Reporting obligations are scheduled deliverables you push to investors. Inspection rights are on-demand access rights investors can pull. Both need to be defined, but inspection rights carry more operational risk because they are investor-initiated, open-ended by default, and can be exercised at times that disrupt active deal management. Narrow inspection rights with notice periods and frequency caps before you address anything else.
Confidentiality obligations should apply to all investors who receive any information under the clause, regardless of ownership threshold. A major investor receiving quarterly financials and a smaller investor receiving only annual audited statements both need to be bound by the same no-competitive-use and non-disclosure restrictions. Limiting confidentiality to major investors creates a gap that can expose tenant data, counterparty terms, and deal economics to parties with no binding obligation.
Push back on undefined affiliate language before signing.
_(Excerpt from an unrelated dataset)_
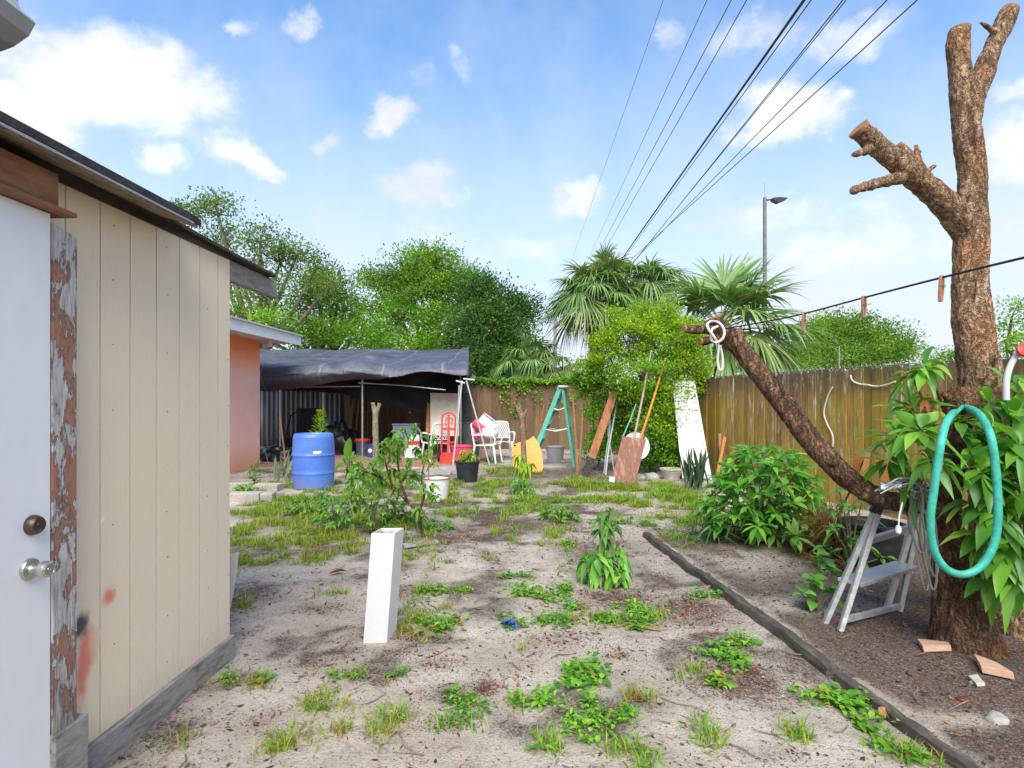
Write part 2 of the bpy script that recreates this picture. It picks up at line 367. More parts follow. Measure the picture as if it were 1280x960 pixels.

Ask the investor to list the specific affiliated entities that need access, or replace the open-ended affiliate reference with a defined list. Unlimited affiliate access is one of the most common ways information rights expand beyond the original parties, particularly when investors have co-investment vehicles, SPVs, or fund-of-funds structures that are technically affiliates but have no direct relationship to the deal.
Raise it early, ideally before exclusivity. Institutional investors expect term sheet negotiation. Proposing specific delivery timelines, qualified investor thresholds, and confidentiality language signals that you have done this before and take your reporting obligations seriously. What signals distrust is refusing to share information at all. What signals competence is replacing vague language with a credible, specific oversight framework that both sides can actually execute.